Zuvor hatten Lehrer den Teenager dabei ertappt, als er im Unterricht auf seinem Smartphone nach Munition suchte. Die Schulleitung alarmierte die Mutter. Jennifer Crumbley tat den Vorgang ab: „Ich bin nicht böse auf dich. Du musst lernen, dich nicht erwischen zu lassen”, textete sie ihm per SMS.

Am Morgen der Tragödie wurde der dunkelhaarige Junge samt Eltern offiziell in die Schule zitiert. Auf seinem Pult fand man eine Zeichnung mit dem Satz: „Die Gedanken hören nicht auf. Helft mir.” Daneben war ein Bild von einer Pistole zu sehen. Ethan Crumbley hatte dazu eine Patrone und eine Leiche gezeichnet; verbunden mit Aussagen wie „Mein Leben ist nutzlos”, „Die Welt ist tot” und „Blut überall”.
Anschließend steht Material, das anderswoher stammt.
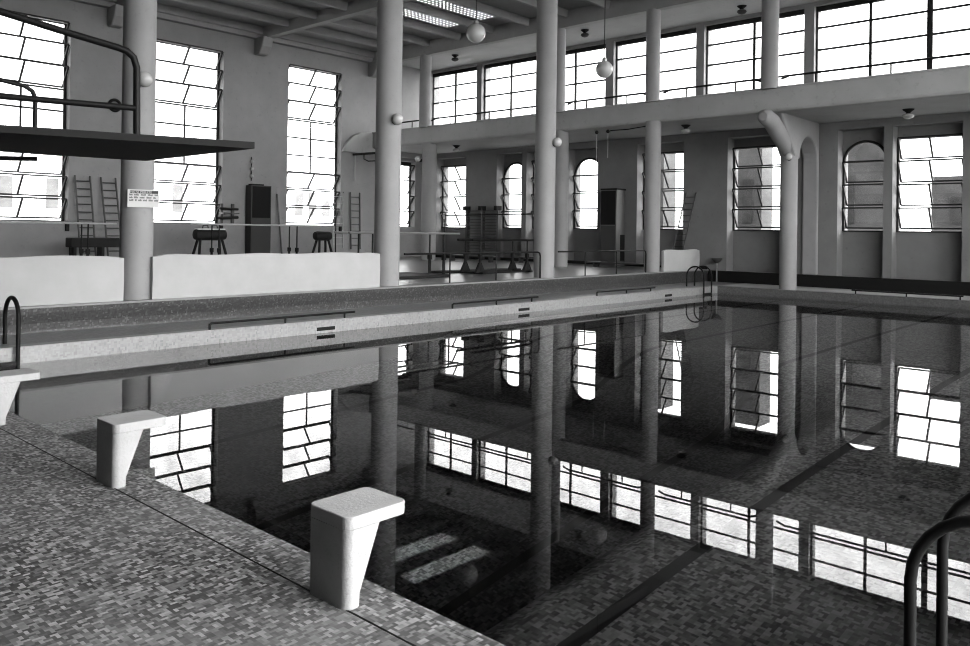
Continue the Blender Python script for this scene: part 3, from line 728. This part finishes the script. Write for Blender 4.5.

Trotz der alarmierenden Signale, so McDonald, weigerten sich die Crumbleys ihren Sohn aus dem Unterricht zu nehmen; er wurde aber auch nicht vom Rektor suspendiert. Warum, ist unklar. Kurz Zeit später klaubte der Bursche auf der Schultoilette die Pistole aus seinem Rucksack und drückte fast 30 Mal ab.

"Ungeheuerlich", was Eltern alles ignorierten

Die Tat, für die noch kein Motiv bekannt ist, hatte er am Abend zuvor in einem Handy-Video angekündigt, wie die Polizei mitteilte. Dass die Eltern trotz unübersehbarer Warnzeichen untätig blieben und ihrem Sohn den Zugang zu einer Waffe ermöglichten, ist aus Sicht der Staatsanwaltschaft „ungeheuerlich” und „kriminell”. Ethan Crumbley, angeklagt unter anderem wegen vierfachen Mordes und Terrorismus, wird nach Erwachsenenstrafrecht abgeurteilt. Im Falle einer Verurteilung droht ihm Gefängnis bis ans Lebensende.

Seine Eltern dürfen mit glimpflicheren Strafen rechnen. Ihre Anwälte plädieren auf "nicht schuldig".